Aber weniger Betrugsfälle: Die BA leitete im vergangenen Jahr rund 177.500 Straf- und Bußgeldverfahren aufgrund von Betrug beim Arbeitslosengeld II ein. Das sind knapp 22 Prozent weniger als im Jahr zuvor.

 


Interne Vorgaben zur Quotenerfüllung

 

In den letzten Jahren ist die Sanktionsquote immer weiter angestiegen. Das liegt nicht etwa daran, dass mehr „Vergehen“ begangen wurden, sondern weil die BA die Jobcenter-Mitarbeiter dazu anhält, „konsequent durchzugreifen“, auch wenn nur Bagatell-Vergehen - wie z.B. ein vergessener Termin - vorliegen. Es existieren zudem interne Berichte, nachdem sogenannte Sankionsqouten den Sachbearbeitern vorgeben werden. Jeder Jobcenter-Mitarbeiter ist dazu angehalten, bestimmte Quoten umzusetzen. Diese Quotenvorgaben werden zwar nicht öffentlich kommuniziert, werden aber von leitenden Behördenmitarbeitern bestätigt. So wird im Zweifelsfall immer gegen den Betroffenen entschieden. Schließlich können auf diese Weise auch Ausgaben auf Kosten der Leidtragenden gespart werden, wie die gesunkenen Zahlungen an Bedarfsgemeinschaften zeigen.

 

Dazu schreibt das Herner Jobcenter in seinem Bericht an den Sozialausschuss aud Seite 7 leicht vernebelnd: „Im Planungsbrief für das Jahr 2011 wurden seitens der Bundesregierung deutliche Erwartungen an die Jobcenter gestellt. ... Verringerung der Hilfebedürftigkeit (genauer Geld-Summe passive Leistungen): -3,3 %” und:  „Gleichzeitig wurde mit der Stadt Herne vereinbart, dass sich die Kosten der Unterkunft je Bedarfsgemeinschaft gegenüber dem Vorjahr nicht erhöhen.” Geklappt hat übrigens Beides nicht, was für die "Kundschaft" eher positiv ist.

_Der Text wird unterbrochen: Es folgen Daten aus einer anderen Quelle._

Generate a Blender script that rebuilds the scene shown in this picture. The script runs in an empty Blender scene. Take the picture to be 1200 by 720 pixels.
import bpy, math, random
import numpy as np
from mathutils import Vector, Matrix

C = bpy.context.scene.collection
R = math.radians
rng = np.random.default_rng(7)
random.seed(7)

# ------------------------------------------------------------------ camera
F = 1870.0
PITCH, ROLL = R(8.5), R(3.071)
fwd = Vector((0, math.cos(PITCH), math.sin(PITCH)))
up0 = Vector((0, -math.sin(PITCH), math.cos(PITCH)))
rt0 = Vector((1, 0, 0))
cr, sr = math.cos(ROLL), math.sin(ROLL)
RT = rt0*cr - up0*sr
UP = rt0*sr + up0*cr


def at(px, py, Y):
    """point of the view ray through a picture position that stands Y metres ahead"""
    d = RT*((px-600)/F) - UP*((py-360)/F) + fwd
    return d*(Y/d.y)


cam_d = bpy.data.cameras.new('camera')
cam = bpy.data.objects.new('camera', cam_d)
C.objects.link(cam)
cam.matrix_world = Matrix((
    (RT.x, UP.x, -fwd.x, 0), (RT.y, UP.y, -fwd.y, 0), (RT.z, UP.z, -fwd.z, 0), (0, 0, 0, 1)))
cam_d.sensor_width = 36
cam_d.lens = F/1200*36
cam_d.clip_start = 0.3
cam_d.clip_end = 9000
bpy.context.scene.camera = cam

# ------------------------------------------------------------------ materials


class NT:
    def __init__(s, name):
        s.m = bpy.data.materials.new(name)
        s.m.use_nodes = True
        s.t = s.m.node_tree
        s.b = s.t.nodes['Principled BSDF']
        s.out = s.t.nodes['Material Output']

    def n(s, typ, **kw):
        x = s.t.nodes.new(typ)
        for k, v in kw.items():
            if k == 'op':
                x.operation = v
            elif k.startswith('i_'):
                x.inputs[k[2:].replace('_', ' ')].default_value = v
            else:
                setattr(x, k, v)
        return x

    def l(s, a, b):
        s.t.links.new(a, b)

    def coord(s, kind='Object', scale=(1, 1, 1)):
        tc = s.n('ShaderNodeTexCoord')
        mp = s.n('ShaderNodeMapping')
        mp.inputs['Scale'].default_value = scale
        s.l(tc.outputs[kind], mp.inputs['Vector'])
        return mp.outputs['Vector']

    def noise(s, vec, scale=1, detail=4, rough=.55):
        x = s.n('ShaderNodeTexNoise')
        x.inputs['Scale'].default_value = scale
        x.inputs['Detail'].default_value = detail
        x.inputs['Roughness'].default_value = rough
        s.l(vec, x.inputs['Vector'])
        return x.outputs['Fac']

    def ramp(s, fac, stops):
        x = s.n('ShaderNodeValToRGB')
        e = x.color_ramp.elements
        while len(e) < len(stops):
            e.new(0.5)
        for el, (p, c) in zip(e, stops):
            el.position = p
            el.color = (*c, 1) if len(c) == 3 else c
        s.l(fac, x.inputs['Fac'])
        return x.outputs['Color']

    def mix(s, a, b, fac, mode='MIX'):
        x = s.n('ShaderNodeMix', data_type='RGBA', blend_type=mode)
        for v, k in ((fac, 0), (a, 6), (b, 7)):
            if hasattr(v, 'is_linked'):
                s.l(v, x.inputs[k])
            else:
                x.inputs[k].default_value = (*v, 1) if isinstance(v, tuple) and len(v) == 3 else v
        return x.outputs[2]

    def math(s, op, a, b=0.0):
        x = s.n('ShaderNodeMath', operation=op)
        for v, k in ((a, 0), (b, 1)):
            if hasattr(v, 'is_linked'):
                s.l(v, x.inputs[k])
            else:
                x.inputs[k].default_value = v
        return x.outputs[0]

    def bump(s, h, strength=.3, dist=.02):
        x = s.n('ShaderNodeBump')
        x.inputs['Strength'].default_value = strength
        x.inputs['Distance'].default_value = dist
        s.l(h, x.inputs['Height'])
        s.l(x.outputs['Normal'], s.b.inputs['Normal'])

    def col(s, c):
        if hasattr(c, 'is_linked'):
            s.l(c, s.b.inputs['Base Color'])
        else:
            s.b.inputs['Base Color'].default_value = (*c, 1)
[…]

Denn die „Zahl der Bedarfsgemeinschaften sank um 2% im Jahresverlauf (von 10.801 im Januar auf 10.690 im Dezember) und entspricht mehr oder minder der Reduzierung der Summe der passiven Leistungen im Vergleich zum Vorjahr (2,3%)”. Da fehlen aber noch 0,3 %! Sind das die vermehrt ausgesprochenen Sanktionen? Darüber schweigt sich das Jobcenter im Bericht aus.

Im Radio verkündete der Chef des Jobcenters Karl Weiß dann auf einmal am 12. April '12, daß im Jahr 2011 die Sanktionen um sage und schreibe 23% gegenüber 2010 angestiegen sind. Übrigens auch zum weit überwiegenden Teil wegen Nichterscheinens. Und weit über dem Bundesdurchschnitt. Könnte das vielleicht damit zusammenhängen, daß man das Jobcenter "Ost" von der Markgrafenstraße in das Heitkamp-Gebäude verlagert hat, aber den Kunden mal diese mal jene Büroadresse genannt hat? Sollten die Hartz-4-EmpfängerInnen etwa bewußt verwirrt werden?

Nochmal kurz zu den Kosten der Unterkunft: Die stiegen dann doch entgegen der Vorgabe um 4,3 %, was auf die sukzessive Umsetzung der Fachbereichsverfügung KdU der Stadt Herne aus 09/2010 zurückgeht, die höhere Mietobergrenzen beinhaltet.